One effective differentiation strategy is flexible grouping, where students are arranged into small groups based on their learning needs, interests, or abilities. Teachers can use various grouping strategies, such as homogenous (grouping students with a similar skill level) or heterogeneous (grouping students with varying skill levels), depending on the learning objectives and the specific needs of their students.


The size of the groups can vary — from two or three students in a small group to up to six students in a larger group. Flexible grouping is different from having standard groups that don’t change based on student’s needs, skills or knowledge.


Flexible grouping has many benefits. It allows for targeted instruction and provides opportunities for peer collaboration, cooperative learning, and peer support. With flexible grouping, students develop ownership and responsibility for their own learning.
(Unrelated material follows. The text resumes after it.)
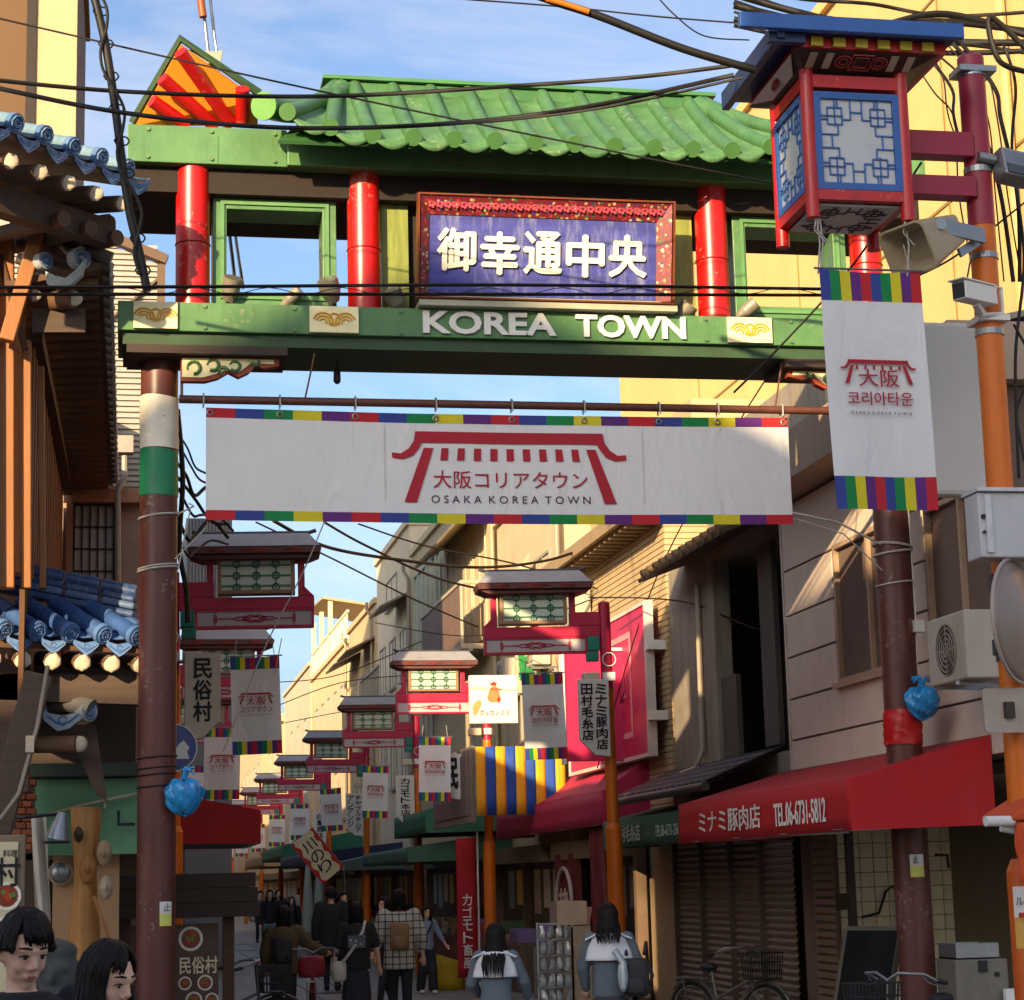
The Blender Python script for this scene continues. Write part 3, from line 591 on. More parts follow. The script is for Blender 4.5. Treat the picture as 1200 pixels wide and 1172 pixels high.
# ---- orange wing boards with red rafters at both ends
for s in (1, -1):
    X = lambda q: q if s > 0 else 6.56-q
    A, B, C, D = [V((X(p.x), p.y, p.z)) for p in (P(160, 147, Y=15.86), P(212, 54, Y=15.45), P(302, 118, Y=15.6), P(302, 148, Y=15.86))]
    n = (B-A).cross(D-A).normalized(); n = n if n.y < 0 else -n
    m = MB(); vs = [q for q in (A, B, C, D)]; m.add(vs+[q-n*.05 for q in vs], [(0, 1, 2, 3), (7, 6, 5, 4), (0, 4, 5, 1), (1, 5, 6, 2), (2, 6, 7, 3), (3, 7, 4, 0)])
    m.build('wing_board', OCHRE, gt)
    m = MB(); e = [A-n*.07, B-n*.07, C-n*.07]; m.tube([e[0]-V((s*.03, 0, 0)), e[1]+V((0, 0, .04)), e[2]+V((s*.02, 0, .04))], .035, 6); m.build('wing_edge', GREEN_D, gt)
    for (u0, v0, u1, v1) in ((211, 61, 271, 146), (190, 92, 252, 148), (178, 118, 219, 147), (284, 104, 284, 142)):
        def on(u, v):
            q = P(u, v, Y=15.86); k = (q.z-A.z)/(B.z-A.z); q = P(u, v, Y=15.86-.41*k-.05); return V((X(q.x), q.y, q.z))
        m = MB(); m.cyl(on(u0, v0), on(u1, v1), .055, n=14); m.build('rafter', REDP, gt, smooth=50)
    m = MB(); o = P(243, 68, Y=15.6); m.prism(FC(X(o.x), 15.62, o.z), [(-.16, .05), (-.03, -.06), (.1, -.05), (.12, .06), (.05, .045), (-.05, .05)], -.05, .05); m.build('ridge_horn', mat('#8f9484', .6), gt)
# ---- nameplate, leaning forward at the top
nb = V((3.275, 15.66, 6.37)); nu = V((0, -.16, .80)).normalized(); NP = Fr(nb, (1, 0, 0), nu); NP.x *= .94; NP.y *= .92
pl = [(-1.07, 1.07, 0, .82)]
m = MB(); m.fbox(NP, -1.07, 1.07, 0, .82, -.05, 0)
o = m.build('nameplate', mat('#3b3f88', .55, .3, 2.2, .1, streak=.85, dirt='#8f93b4', grain='x'), gt)
FLO = patmat('flower_paint', ['#6d1a22', '#7a2028', '#2f5c36', '#9c3a2f', '#a08a4c', '#6d1a22', '#3a2c6a', '#8f2a3a', '#b0a484'], 34)
m = MB()
m.add([NP(-1.05, .70, .0), NP(1.05, .70, .0), NP(1.10, .86, .06), NP(-1.10, .86, .06)], [(0, 1, 2, 3)])
m.add([NP(.98, 0, .0), NP(1.10, -.02, .06), NP(1.10, .86, .06), NP(.98, .74, .0)], [(0, 1, 2, 3)])
m.add([NP(-1.10, -.02, .06), NP(-1.02, 0, .0), NP(-1.02, .74, .0), NP(-1.10, .86, .06)], [(0, 1, 2, 3)])
for q in m.v: q += NP.n*.004
m.build('flower_border', FLO, gt, solid=.012)
m = MB()
for (a, b, c, d) in ((-1.125, 1.125, .86, .875), (-1.125, 1.125, -.035, -.02)): m.fbox(NP, a, b, c, d, -.02, .085)
for (a, b) in ((-1.125, -1.108), (1.108, 1.125)): m.fbox(NP, a, b, -.02, .86, -.02, .085)
m.build('plate_frame', mat('#6e3418', .5, .25, 5, .1, streak=.4), gt)
# painted flowers as low relief blossoms on the border
m = MB(); rnd = random.Random(3)
for k in range(30):
    fr = NP.at(-1.0+2.0*k/29, .785, .045)
    for j in range(5): m.disc(fr.at(.022*math.cos(j*1.257), .022*math.sin(j*1.257)), .014, 0, .006, 7)
tag(m.build('blossoms', mat('#a03a48', .5, .3, 30), gt), kind='stuff')
m = MB()
for k, ch in enumerate('御幸通中央'): m.text(NP.at(-.78+k*.375, .385+(.012, -.01, .006, -.012, 0)[k], 0), ch, .3, .33, .02, bold=.05)
m.build('calligraphy', mat('#e6dfc6', .5, .06), gt)
m = MB(); m.box(2.24, 4.36, 15.6, 15.98, 6.268, 6.315); m.box(2.3, 4.3, 15.64, 15.9, 6.317, 6.36); m.build('sill', mat('#9d9c86', .6, .1), gt)
# ---- carved brackets under the beam
for s in (1, -1):
    X = lambda q: q if s > 0 else 6.49-q
    top = 5.858; prof = [(.37, top), (1.14, top), (1.14, 5.80), (1.02, 5.775), (.95, 5.80), (.9, 5.74), (.82, 5.70), (.74, 5.74), (.66, 5.69), (.56, 5.66), (.37, 5.66)]
    fr = Fr((0, 15.86, 0), (1, 0, 0), (0, 0, 1))
    m = MB(); m.prism(fr, [(X(a), b) for a, b in prof], -.05, .03); o = m.build('carved_bracket', mat('#8d3b20', .5, .1), gt)
    m = MB(); m.prism(fr, [(X(a), b) for a, b in [(.38, 5.845), (1.1, 5.845), (1.1, 5.81), (.92, 5.815), (.82, 5.735), (.74, 5.765), (.64, 5.72), (.54, 5.69), (.38, 5.69)]], .031, .04); m.build('bracket_face', CREAMP, o)
    m = MB()
    for (cx, cz, r, a0, a1) in ((.47, 5.765, .05, -90, 200), (.62, 5.79, .045, -120, 180), (.79, 5.785, .04, -140, 160), (.95, 5.83, .03, -160, 20), (.70, 5.745, .03, 0, 250)):
        m.tube([fr(X(a), b, .042) for a, b in arc(cx, cz, r, a0, a1, 10)], [.016]*6+[.013]*3+[.008]*2, 6)
    m.build('scroll', GREEN, o, smooth=60)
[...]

Click here to learn more about how to implement flexible grouping in the classroom.

Tiered Assignments


Tiered assignments involve assigning groups of students with tasks according to their readiness and comprehension. This approach ensures that all students are appropriately challenged and supported, regardless of their academic abilities.
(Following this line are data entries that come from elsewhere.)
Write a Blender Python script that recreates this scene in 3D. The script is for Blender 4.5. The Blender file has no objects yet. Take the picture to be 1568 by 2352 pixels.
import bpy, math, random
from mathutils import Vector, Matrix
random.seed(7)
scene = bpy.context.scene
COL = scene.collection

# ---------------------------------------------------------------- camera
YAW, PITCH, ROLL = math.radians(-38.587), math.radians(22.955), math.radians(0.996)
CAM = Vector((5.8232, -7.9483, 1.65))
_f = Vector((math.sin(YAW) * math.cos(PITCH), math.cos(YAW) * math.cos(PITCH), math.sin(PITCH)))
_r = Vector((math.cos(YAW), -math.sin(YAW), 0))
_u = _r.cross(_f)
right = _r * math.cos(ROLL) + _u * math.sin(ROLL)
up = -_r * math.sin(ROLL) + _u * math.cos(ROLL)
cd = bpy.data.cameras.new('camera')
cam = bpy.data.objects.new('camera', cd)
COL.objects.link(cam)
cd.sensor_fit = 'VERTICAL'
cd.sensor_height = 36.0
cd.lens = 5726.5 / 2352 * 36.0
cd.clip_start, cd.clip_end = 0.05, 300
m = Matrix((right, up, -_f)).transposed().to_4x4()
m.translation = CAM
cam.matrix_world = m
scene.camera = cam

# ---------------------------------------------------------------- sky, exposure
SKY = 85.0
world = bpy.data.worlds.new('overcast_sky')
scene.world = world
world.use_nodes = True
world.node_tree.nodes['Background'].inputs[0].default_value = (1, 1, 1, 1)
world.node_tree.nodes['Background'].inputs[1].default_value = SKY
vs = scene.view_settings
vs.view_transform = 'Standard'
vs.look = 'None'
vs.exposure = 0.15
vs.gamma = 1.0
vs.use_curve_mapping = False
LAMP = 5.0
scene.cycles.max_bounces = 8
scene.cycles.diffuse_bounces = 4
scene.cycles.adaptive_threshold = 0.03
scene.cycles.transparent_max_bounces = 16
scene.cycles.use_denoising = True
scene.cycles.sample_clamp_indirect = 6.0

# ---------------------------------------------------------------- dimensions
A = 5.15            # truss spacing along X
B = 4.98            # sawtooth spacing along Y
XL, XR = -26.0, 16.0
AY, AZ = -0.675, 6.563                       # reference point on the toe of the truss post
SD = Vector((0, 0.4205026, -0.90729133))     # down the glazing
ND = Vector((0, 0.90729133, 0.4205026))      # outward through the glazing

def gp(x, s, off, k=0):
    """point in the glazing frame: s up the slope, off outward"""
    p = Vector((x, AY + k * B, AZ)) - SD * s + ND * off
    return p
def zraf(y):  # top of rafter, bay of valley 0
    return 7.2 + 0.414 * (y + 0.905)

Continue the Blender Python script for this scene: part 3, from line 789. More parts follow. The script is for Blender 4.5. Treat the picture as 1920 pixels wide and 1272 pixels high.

To implement this, teachers could group students based on their challenge level:

Group 1: Students who need practice will complete one activity to build their understanding

Group 2: Students who have a strong understanding will complete another activity to extend what they already know


Students may sometimes question why they are working on different assignments compared to their peers. As a teacher, you should make it a point to tell your students that each group is completing different activities so they can share what they learned with the rest of the class.
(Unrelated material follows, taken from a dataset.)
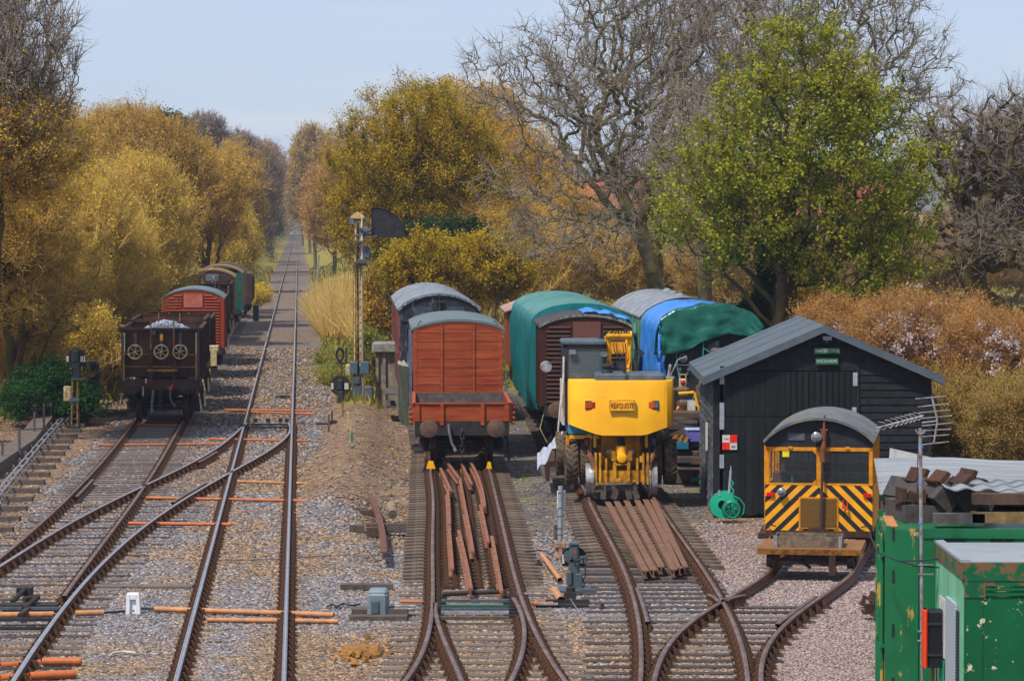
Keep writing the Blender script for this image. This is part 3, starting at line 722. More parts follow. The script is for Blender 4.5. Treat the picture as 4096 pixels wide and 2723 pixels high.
roof(V, w, L, ze, zr, m_palerf, seams=11, y=-.04)
g = MB(); 
for s in (-1, 1):
    g.box(s*w/2-.03, s*w/2+.03, .05, L, .95, ze-.02)
    for k in range(22): g.box(s*(w/2+.035)-.02, s*(w/2+.035)+.02, .3+k*.75, .36+k*.75, 1.0, 3.3)
    g.box(s*(w/2+.05)-.03, s*(w/2+.05)+.03, .05, L, 2.0, 2.06)
build_sides(g, 'side_wall', m_maroon, V)
g = MB(); g.box(-w/2-.45, -w/2-.1, .6, 4, .2, .26); g.box(-w/2-.45, -w/2-.1, .6, 4, .62, .68); g.box(-w/2-.4, -w/2-.35, .6, .66, .2, .68); g.build('footboard', m_wood, V)
underframe(V, L, 2.2); wheelset(V, 2.0); wheelset(V, 4.4); wheelset(V, 14.)

# ---------------------------------------------------------------- brown ventilated van, with a blue sheet on its roof
V = place('ventilated_van', 'brown van with ribbed steel end, behind the yellow excavator', 'railway van', 2343, 90.7, -.032)
w = 2.5; L = 4.3; ze = 3.42; zr = 3.74
corr_end(V, w, 1.12, ze, zr, m_brown, plate=(-.36, .42, 2.88, 3.52), mplate=M('plate_brown', '6a3a30', .6, 0, .08, 3, dirt='59463c', damt=.15, ds=3))
g = MB(); g.box(-w/2, -w/2+.05, .08, L, 1.0, ze); g.box(w/2-.05, w/2, .08, L, 1.0, ze); g.box(-w/2-.05, -w/2, 1.2, 1.3, 1.05, 3.3); g.box(-w/2-.05, -w/2, 3., 3.1, 1.05, 3.3)
g.tube([(-w/2-.05, .3, 1.8), (-w/2-.09, .3, 1.9), (-w/2-.09, .3, 2.4), (-w/2-.04, .3, 2.5)], .015); build_sides(g, 'side_wall', m_brown, V)
g = end_panel(w, 1.05, ze-.04, zr-.05, L-.05, L); g.build('rear_wall', m_brown, V)
roof(V, w, L, ze, zr, m_darkroof, th=.07)
g = MB(); a = roof_arc(w+.14, ze, zr); b = [(x, z-.075) for x, z in reversed(a)]; g.prof(a+b, -.06, -.033)
g.build('roof_edge', M('roof_edge_lichen', '39383a', .9, 0, .2, 6, dirt='9a9a92', damt=.2, ds=7), V)
underframe(V, L, 2.2); buffers(V, 1.04, 0); coupling(V, .98, 0, 3); wheelset(V, 1.1, .48); wheelset(V, 3.3)
g = MB(); g.tube([(-1.2, -.05, .9), (-1.3, -.1, .5), (-1.1, -.1, .1)], .012); g.build('loose_cord', m_cream, V)
def sheet(name, f, nu, nv, mat, parent=None, th=.012):
    V_ = np.array([[f(i/nu, j/nv) for i in range(nu+1)] for j in range(nv+1)]); n1 = (nu+1)*(nv+1)
    P0 = V_.reshape(-1, 3); P1 = P0 - np.array((0, 0, th)); id0 = np.arange(n1).reshape(nv+1, nu+1)
    q = np.stack([id0[:-1, :-1], id0[:-1, 1:], id0[1:, 1:], id0[1:, :-1]], -1).reshape(-1, 4)
    b = np.concatenate([id0[0], id0[1:, -1], id0[-1, -2::-1], id0[-2:0:-1, 0]]); b2 = np.roll(b, -1)
    sk = np.stack([b, b+n1, b2+n1, b2], 1)
    me = npmesh(name, np.concatenate([P0, P1]), np.concatenate([q, q[:, ::-1]+n1, sk]), mat, smooth=True)
    o = bpy.data.objects.new(name, me); COL.objects.link(o)
    if parent is not None: o.parent = parent
    return o
def arcpt(u, w, ze, zr): x = (u-.5)*w; return x, ze+(zr-ze)*max(0, (1-(2*u-1)**2))**.8
def f_bl(u, v):
    uu = .46+.56*u; x, z = arcpt(min(uu, 1), 2.64, 3.42, 3.74); y = -.02+v*(1.9+.5*u)
    return (x+max(0, uu-1)*.3, y+.05*math.sin(u*23), z+.03+.03*abs(math.sin(u*19+v*9))+.05*math.sin(v*14+u*5)**2*(v > .1)+.05*math.sin(u*9+3)**4-max(0, uu-1)*1.8)
o = sheet('blue_tarpaulin', f_bl, 34, 20, m_blue); o.location = V.location; o.rotation_euler = V.rotation_euler; o.location.z += .0
tag(o, 'crumpled blue tarpaulin lying on the roof of the brown van', 'tarpaulin')

# ---------------------------------------------------------------- coach wholly under a teal tarpaulin
V = thing('sheeted_coach', 'coach shrouded in a smooth teal tarpaulin, behind the brown van', 'railway coach', (XX(2320, 95.6), 95.6, ZR), -math.atan(-.034))
L = 17; w = 2.95; ze = 3.35; zr = 3.88
n = 40
def prof_t(y, bulge=0.):
    P = []
    for i in range(n+1):
        a = i/n
        if a < .3: t = a/.3; x = -w/2-.06*math.sin(math.pi*t)*1. + .06*(1-t); z = .75+(3.2-.75)*t
        elif a > .7: t = (1-a)/.3; x = w/2+.06*math.sin(math.pi*t)-.06*(1-t); z = .75+(3.2-.75)*t
        else:
            t = (a-.3)/.4; x = -w/2*math.cos(math.pi*t); z = 3.2+.72*math.sin(math.pi*t)**.75
        fold = .035*math.sin(y*3.1+z*2.0)*(a < .3 or a > .7) + .03*math.sin(y*8+z)*(a < .3)
        P.append((x+fold*(-1 if a < .5 else 1), y, z+(-.15*math.sin(y*1.3)**2 if a in (0., 1.) else 0)+.02*math.sin(y*1.7)))
    return P
rows = [prof_t(y) for y in np.linspace(0, L, 52)]
Vv = np.array(rows).reshape(-1, 3); idr = np.arange(len(Vv)).reshape(len(rows), n+1)
q = np.stack([idr[:-1, :-1], idr[:-1, 1:], idr[1:, 1:], idr[1:, :-1]], -1).reshape(-1, 4)
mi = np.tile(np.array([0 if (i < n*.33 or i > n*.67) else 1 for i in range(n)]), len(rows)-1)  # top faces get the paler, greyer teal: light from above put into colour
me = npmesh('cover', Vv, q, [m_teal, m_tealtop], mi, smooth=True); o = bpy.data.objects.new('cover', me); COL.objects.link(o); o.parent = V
g = MB(); p = prof_t(0); g.add([(x, .0, z) for x, y, z in p]+[(x, .03, z) for x, y, z in p], [tuple(range(n+1)), tuple(range(2*n+1, n, -1))]); g.build('cover_end', m_teal, V)
underframe(V, L, 2.2); wheelset(V, 2); wheelset(V, 4.4); wheelset(V, 14.5)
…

It’s important to be neutral when grouping students. Use colours or numbers for group names and be equally enthusiastic while explaining assignments to each group. Also be sure to make all activities equally engaging and fair.

Varied Instructional Materials


To accommodate different learning preferences and abilities, teachers can offer a variety of instructional materials and resources. This may include textbooks, articles, multimedia presentations, digital tools, and hands-on materials.


By providing multiple means of accessing content, teachers can engage students with diverse learning styles and preferences.



Scaffolding is a differentiation strategy that involves providing support and guidance to students as they engage with challenging tasks or concepts. Teachers can break down complex tasks into smaller, manageable steps, offering support and feedback along the way. As students start to become better at the task at hand, scaffolds can be gradually removed to promote independence and self-directed learning.


For example, a teacher might introduce a multi-step math problem by first modelling how to solve each individual step before asking students to apply the strategies independently. By breaking the task into smaller components and providing guidance along the way, students are better able to understand and master the concept, regardless of their initial skill level. 


Scaffolding can also involve providing students with tools, resources, and prompts to support their learning. For instance, teachers might offer graphic organisers, outlines, or templates to help students organise their thoughts when writing an essay or conducting research. As students become more proficient, scaffolds can be gradually removed, allowing them to take on more responsibility for their learning and work independently. 

Interest-Based Learning


Incorporating students’ interests and passions into the curriculum can enhance motivation and engagement. Teachers can offer choice and autonomy in learning activities, projects, or assignments, allowing students to pursue topics that they find interesting.


For example, in a social studies unit on ancient civilisations, students could choose to research and present on a civilisation that piques their curiosity, such as the Maya, the Egyptians, or the Greeks. By giving students agency over their learning, teachers can increase enthusiasm for the subject.


By tapping into students’ intrinsic motivation, teachers can create meaningful learning experiences that promote deeper understanding and long-term retention of content.

Differentiated Technology Apps and Games


Teachers can use technology apps and games that offer varying levels of difficulty or customisation options to accommodate different learning needs and abilities.


For example, teachers can use adaptive learning platforms that adjust content and pacing based on students’ individual learning needs and progress. These platforms use algorithms to analyse students’ responses and provide personalised recommendations and feedback to support their learning journey. There are several adaptive learning platforms teachers can choose from including Mathletics, EducationCity, Doddle Learning and Century Tech.


Offering a range of digital tools and resources that cater to different learning preferences, such as visual, auditory, or kinaesthetic learners, can also enhance differentiation in the classroom. Here’s how teachers can use digital tools and games to accommodate different learning preferences:


  • Visual learners: Incorporate multimedia resources such as videos, interactive simulations, and virtual reality experiences that provide visual stimuli to enhance understanding.
  • Auditory learners: Choose technology apps and games that include audio elements such as narration, music, sound effects, and spoken instructions. Audio books can be an effective way to engage auditory learners in reading.
  • Kinaesthetic Learners: Use virtual labs, simulations, and interactive experiments that allow kinaesthetic learners to manipulate objects, perform actions, and explore concepts through touch and movement.

Differentiation is a powerful instructional approach that empowers teachers to meet the diverse needs of all learners in their classrooms.


There are several benefits associated with differentiation, including improved academic performance, student engagement and participation. By putting students’ needs first, teachers can create an inclusive and diverse learning environment where every child can succeed.